The input:
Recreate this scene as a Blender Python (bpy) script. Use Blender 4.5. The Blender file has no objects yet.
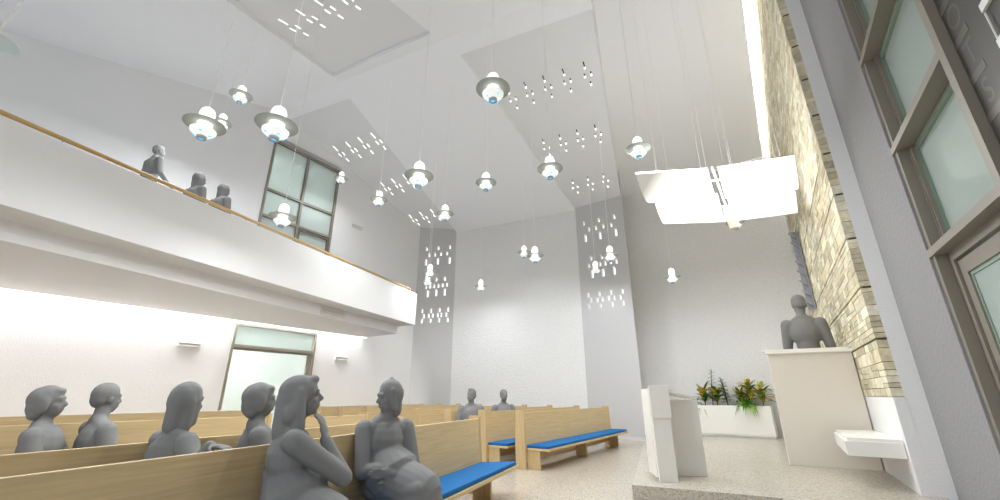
import bpy, bmesh, math, random
from mathutils import Vector, Matrix
from math import sin, cos, radians as rad, pi
random.seed(7)
S = bpy.context.scene
C = S.collection

# ------------------------------------------------------------------ materials
def lin(c):
    return tuple((v/255/12.92 if v/255 <= .04045 else ((v/255+.055)/1.055)**2.4) for v in c) + (1,)
def mat(name, rgb, rough=.6, bump=0, bscale=60, metal=0, spec=.4, emit=None, estr=0, var=0, vscale=8):
    m = bpy.data.materials.new(name); m.use_nodes = True
    nt = m.node_tree; b = nt.nodes['Principled BSDF']
    b.inputs['Base Color'].default_value = lin(rgb)
    b.inputs['Roughness'].default_value = rough
    b.inputs['Metallic'].default_value = metal
    b.inputs['Specular IOR Level'].default_value = spec
    if emit:
        b.inputs['Emission Color'].default_value = lin(emit); b.inputs['Emission Strength'].default_value = estr
    if bump or var:
        tc = nt.nodes.new('ShaderNodeTexCoord')
    if bump:
        n = nt.nodes.new('ShaderNodeTexNoise'); n.inputs['Scale'].default_value = bscale; n.inputs['Detail'].default_value = 3
        bp = nt.nodes.new('ShaderNodeBump'); bp.inputs['Strength'].default_value = bump; bp.inputs['Distance'].default_value = .02
        nt.links.new(tc.outputs['Object'], n.inputs['Vector']); nt.links.new(n.outputs['Fac'], bp.inputs['Height'])
        nt.links.new(bp.outputs['Normal'], b.inputs['Normal'])
    if var:
        n = nt.nodes.new('ShaderNodeTexNoise'); n.inputs['Scale'].default_value = vscale; n.inputs['Detail'].default_value = 5
        nt.links.new(tc.outputs['Object'], n.inputs['Vector'])
        r = nt.nodes.new('ShaderNodeMapRange'); r.inputs['From Min'].default_value = .3; r.inputs['From Max'].default_value = .7
        r.inputs['To Min'].default_value = 1-var; r.inputs['To Max'].default_value = 1+var
        nt.links.new(n.outputs['Fac'], r.inputs['Value'])
        mx = nt.nodes.new('ShaderNodeMix'); mx.data_type = 'RGBA'; mx.blend_type = 'MULTIPLY'; mx.inputs[0].default_value = 1
        mx.inputs[6].default_value = lin(rgb); nt.links.new(r.outputs['Result'], mx.inputs[7])
        nt.links.new(mx.outputs[2], b.inputs['Base Color'])
    return m
def wood(name, rgb, stretch=(9, .35, 9), var=.1, rough=.45):
    m = bpy.data.materials.new(name); m.use_nodes = True
    nt = m.node_tree; b = nt.nodes['Principled BSDF']; b.inputs['Roughness'].default_value = rough
    tc = nt.nodes.new('ShaderNodeTexCoord'); mp = nt.nodes.new('ShaderNodeMapping'); mp.inputs['Scale'].default_value = stretch
    nt.links.new(tc.outputs['Object'], mp.inputs['Vector'])
    n = nt.nodes.new('ShaderNodeTexNoise'); n.inputs['Scale'].default_value = 5; n.inputs['Detail'].default_value = 8; n.inputs['Roughness'].default_value = .65
    n.inputs['Distortion'].default_value = .6
    nt.links.new(mp.outputs['Vector'], n.inputs['Vector'])
    r = nt.nodes.new('ShaderNodeValToRGB')
    r.color_ramp.elements[0].position = .28; r.color_ramp.elements[1].position = .72
    r.color_ramp.elements[0].color = lin([c*(1-var) for c in rgb]); r.color_ramp.elements[1].color = lin([min(255, c*(1+var*.45)) for c in rgb])
    nt.links.new(n.outputs['Fac'], r.inputs['Fac']); nt.links.new(r.outputs['Color'], b.inputs['Base Color'])
    return m
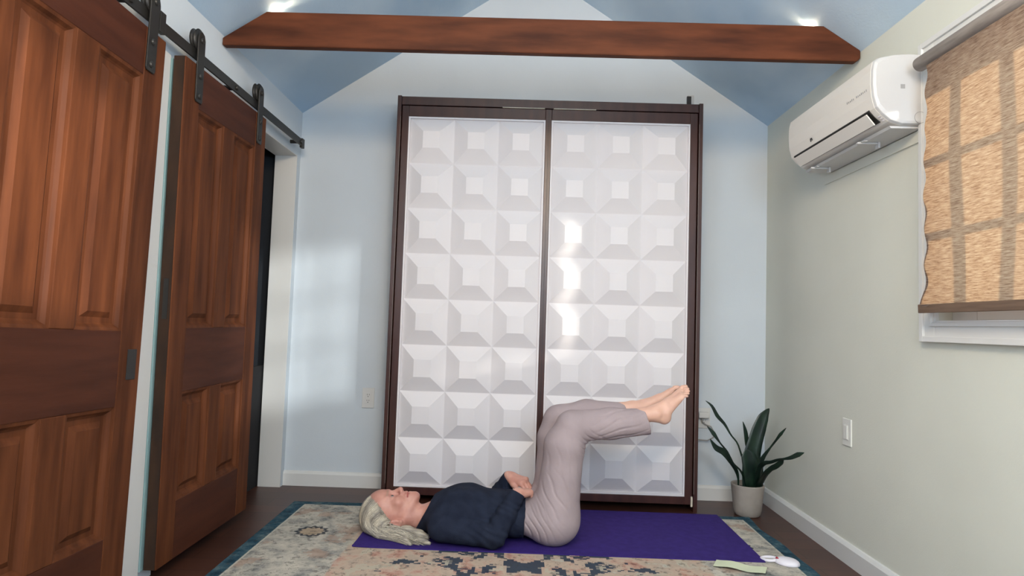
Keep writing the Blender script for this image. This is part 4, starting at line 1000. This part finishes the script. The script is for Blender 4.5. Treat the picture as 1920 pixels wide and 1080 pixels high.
# strands laid on the hair volume, sweeping from the hairline round the head and out over the mat
tb = MB(); tn = []
NS = 1100; A_ = rng.random(NS)**.85; side = np.where(rng.random(NS) < .80, -1.0, 1.0); rt = rng.random(NS)**1.3*.75
L2 = lambda p, q: np.array(p)[None]*(1-A_[:, None])+np.array(q)[None]*A_[:, None]
c0 = L2((-.652, .010, .170), (-.570, .074, .070)); c1 = L2((-.698, .045, .115), (-.588, .084, .052)); c2 = L2((-.706, .066, .045), (-.548, .100, .040))
c3 = L2((-.640, .098, .024), (-.485, .115, .036)); c4 = L2((-.545, .132, .022), (-.425, .140, .028)); c5 = L2((-.455, .182, .019), (-.362, .166, .022))
j = lambda k: rng.normal(0, k, (NS, 3))
c0 = c0*(1-rt[:, None]*.8)+c1*rt[:, None]*.8
ctl = np.stack([c0+j(.002), c1+j(.004), c2+j(.005), c3+j(.006), c4+j(.007), c5+j(.010)], 1)
nseg = 18; us = np.linspace(0, 1, nseg+1)[None, :]*(5.0*(0.80+.20*rng.random((NS, 1)))); kk = np.clip(us.astype(int), 0, 4); ff = (us-kk)[..., None]
g_ = lambda o: np.take_along_axis(ctl, np.clip(kk+o, 0, 5)[..., None].repeat(3, -1), 1)
p0, p1, p2, p3 = g_(-1), g_(0), g_(1), g_(2)
S_ = .5*((2*p1)+(p2-p0)*ff+(2*p0-5*p1+4*p2-p3)*ff*ff+(3*p1-p0-3*p2+p3)*ff**3)
S_[..., 1] = YM+S_[..., 1]*side[:, None]
S_ = S_.astype(np.float32); off = (.0005+.0022*rng.random((NS, 1))).astype(np.float32)
free = np.clip((us/us[:, -1:]-.80)/.2, 0, 1).astype(np.float32)       # tips may leave the volume
for _ in range(7):
    d = evalops(hr_[:-4], S_); G = np.zeros_like(S_); e = .002
    for ax in range(3):
        Q = S_.copy(); Q[..., ax] += e; G[..., ax] = (evalops(hr_[:-4], Q)-d)/e
    G /= np.maximum(np.linalg.norm(G, axis=-1, keepdims=True), .3)
    S_ = S_-G*(d-off)[..., None]*(.8*(1-free))[..., None]
    S_[:, 1:-1] = .7*S_[:, 1:-1]+.15*(S_[:, 2:]+S_[:, :-2])
S_[..., 2] = np.maximum(S_[..., 2], .0165)
for i in range(NS):
    r = .0009+.0009*rng.random(); n0 = len(tb.v)
    rr = [r*(.5 if k == 0 else 1-.75*max(0, (k/nseg-.75)/.25)) for k in range(nseg+1)]
    tb.tube([tuple(q) for q in S_[i]], rr, 5)
    base_t = .50+.22*math.sin(A_[i]*19)+.10*math.sin(A_[i]*47+1); tn.extend([float(np.clip(base_t+.12*rng.normal(), .05, 1))]*(len(tb.v)-n0))
me_v = np.array(tb.v, np.float32)
so = obj('hair_strand', tb, M['hair'], hair, kind='stuff', smooth=True)
at = so.data.color_attributes.new('tone', 'FLOAT_COLOR', 'POINT'); t4 = np.ones((len(tn), 4), np.float32); t4[:, :3] = np.array(tn, np.float32)[:, None]; at.data.foreach_set('color', t4.ravel())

Exercise: Your copy should hold every record word for word and none of the pictures.

Correct response:
Recreate this scene as a Blender Python (bpy) script. Use Blender 4.5. The Blender file has no objects yet.
import bpy, bmesh, math, random
from mathutils import Vector, Matrix
from math import sin, cos, radians as rad, pi
random.seed(7)
S = bpy.context.scene
C = S.collection

# ------------------------------------------------------------------ materials
def lin(c):
    return tuple((v/255/12.92 if v/255 <= .04045 else ((v/255+.055)/1.055)**2.4) for v in c) + (1,)
def mat(name, rgb, rough=.6, bump=0, bscale=60, metal=0, spec=.4, emit=None, estr=0, var=0, vscale=8):
    m = bpy.data.materials.new(name); m.use_nodes = True
    nt = m.node_tree; b = nt.nodes['Principled BSDF']
    b.inputs['Base Color'].default_value = lin(rgb)
    b.inputs['Roughness'].default_value = rough
    b.inputs['Metallic'].default_value = metal
    b.inputs['Specular IOR Level'].default_value = spec
    if emit:
        b.inputs['Emission Color'].default_value = lin(emit); b.inputs['Emission Strength'].default_value = estr
    if bump or var:
        tc = nt.nodes.new('ShaderNodeTexCoord')
    if bump:
        n = nt.nodes.new('ShaderNodeTexNoise'); n.inputs['Scale'].default_value = bscale; n.inputs['Detail'].default_value = 3
        bp = nt.nodes.new('ShaderNodeBump'); bp.inputs['Strength'].default_value = bump; bp.inputs['Distance'].default_value = .02
        nt.links.new(tc.outputs['Object'], n.inputs['Vector']); nt.links.new(n.outputs['Fac'], bp.inputs['Height'])
        nt.links.new(bp.outputs['Normal'], b.inputs['Normal'])
    if var:
        n = nt.nodes.new('ShaderNodeTexNoise'); n.inputs['Scale'].default_value = vscale; n.inputs['Detail'].default_value = 5
        nt.links.new(tc.outputs['Object'], n.inputs['Vector'])
        r = nt.nodes.new('ShaderNodeMapRange'); r.inputs['From Min'].default_value = .3; r.inputs['From Max'].default_value = .7
        r.inputs['To Min'].default_value = 1-var; r.inputs['To Max'].default_value = 1+var
        nt.links.new(n.outputs['Fac'], r.inputs['Value'])
        mx = nt.nodes.new('ShaderNodeMix'); mx.data_type = 'RGBA'; mx.blend_type = 'MULTIPLY'; mx.inputs[0].default_value = 1
        mx.inputs[6].default_value = lin(rgb); nt.links.new(r.outputs['Result'], mx.inputs[7])
        nt.links.new(mx.outputs[2], b.inputs['Base Color'])
    return m
def wood(name, rgb, stretch=(9, .35, 9), var=.1, rough=.45):
    m = bpy.data.materials.new(name); m.use_nodes = True
    nt = m.node_tree; b = nt.nodes['Principled BSDF']; b.inputs['Roughness'].default_value = rough
    tc = nt.nodes.new('ShaderNodeTexCoord'); mp = nt.nodes.new('ShaderNodeMapping'); mp.inputs['Scale'].default_value = stretch
    nt.links.new(tc.outputs['Object'], mp.inputs['Vector'])
    n = nt.nodes.new('ShaderNodeTexNoise'); n.inputs['Scale'].default_value = 5; n.inputs['Detail'].default_value = 8; n.inputs['Roughness'].default_value = .65
    n.inputs['Distortion'].default_value = .6
    nt.links.new(mp.outputs['Vector'], n.inputs['Vector'])
    r = nt.nodes.new('ShaderNodeValToRGB')
    r.color_ramp.elements[0].position = .28; r.color_ramp.elements[1].position = .72
    r.color_ramp.elements[0].color = lin([c*(1-var) for c in rgb]); r.color_ramp.elements[1].color = lin([min(255, c*(1+var*.45)) for c in rgb])
    nt.links.new(n.outputs['Fac'], r.inputs['Fac']); nt.links.new(r.outputs['Color'], b.inputs['Base Color'])
    return m
Keep writing the Blender script for this image. This is part 4, starting at line 1000. This part finishes the script. The script is for Blender 4.5. Treat the picture as 1920 pixels wide and 1080 pixels high.
# strands laid on the hair volume, sweeping from the hairline round the head and out over the mat
tb = MB(); tn = []
NS = 1100; A_ = rng.random(NS)**.85; side = np.where(rng.random(NS) < .80, -1.0, 1.0); rt = rng.random(NS)**1.3*.75
L2 = lambda p, q: np.array(p)[None]*(1-A_[:, None])+np.array(q)[None]*A_[:, None]
c0 = L2((-.652, .010, .170), (-.570, .074, .070)); c1 = L2((-.698, .045, .115), (-.588, .084, .052)); c2 = L2((-.706, .066, .045), (-.548, .100, .040))
c3 = L2((-.640, .098, .024), (-.485, .115, .036)); c4 = L2((-.545, .132, .022), (-.425, .140, .028)); c5 = L2((-.455, .182, .019), (-.362, .166, .022))
j = lambda k: rng.normal(0, k, (NS, 3))
c0 = c0*(1-rt[:, None]*.8)+c1*rt[:, None]*.8
ctl = np.stack([c0+j(.002), c1+j(.004), c2+j(.005), c3+j(.006), c4+j(.007), c5+j(.010)], 1)
nseg = 18; us = np.linspace(0, 1, nseg+1)[None, :]*(5.0*(0.80+.20*rng.random((NS, 1)))); kk = np.clip(us.astype(int), 0, 4); ff = (us-kk)[..., None]
g_ = lambda o: np.take_along_axis(ctl, np.clip(kk+o, 0, 5)[..., None].repeat(3, -1), 1)
p0, p1, p2, p3 = g_(-1), g_(0), g_(1), g_(2)
S_ = .5*((2*p1)+(p2-p0)*ff+(2*p0-5*p1+4*p2-p3)*ff*ff+(3*p1-p0-3*p2+p3)*ff**3)
S_[..., 1] = YM+S_[..., 1]*side[:, None]
S_ = S_.astype(np.float32); off = (.0005+.0022*rng.random((NS, 1))).astype(np.float32)
free = np.clip((us/us[:, -1:]-.80)/.2, 0, 1).astype(np.float32)       # tips may leave the volume
for _ in range(7):
    d = evalops(hr_[:-4], S_); G = np.zeros_like(S_); e = .002
    for ax in range(3):
        Q = S_.copy(); Q[..., ax] += e; G[..., ax] = (evalops(hr_[:-4], Q)-d)/e
    G /= np.maximum(np.linalg.norm(G, axis=-1, keepdims=True), .3)
    S_ = S_-G*(d-off)[..., None]*(.8*(1-free))[..., None]
    S_[:, 1:-1] = .7*S_[:, 1:-1]+.15*(S_[:, 2:]+S_[:, :-2])
S_[..., 2] = np.maximum(S_[..., 2], .0165)
for i in range(NS):
    r = .0009+.0009*rng.random(); n0 = len(tb.v)
    rr = [r*(.5 if k == 0 else 1-.75*max(0, (k/nseg-.75)/.25)) for k in range(nseg+1)]
    tb.tube([tuple(q) for q in S_[i]], rr, 5)
    base_t = .50+.22*math.sin(A_[i]*19)+.10*math.sin(A_[i]*47+1); tn.extend([float(np.clip(base_t+.12*rng.normal(), .05, 1))]*(len(tb.v)-n0))
me_v = np.array(tb.v, np.float32)
so = obj('hair_strand', tb, M['hair'], hair, kind='stuff', smooth=True)
at = so.data.color_attributes.new('tone', 'FLOAT_COLOR', 'POINT'); t4 = np.ones((len(tn), 4), np.float32); t4[:, :3] = np.array(tn, np.float32)[:, None]; at.data.foreach_set('color', t4.ravel())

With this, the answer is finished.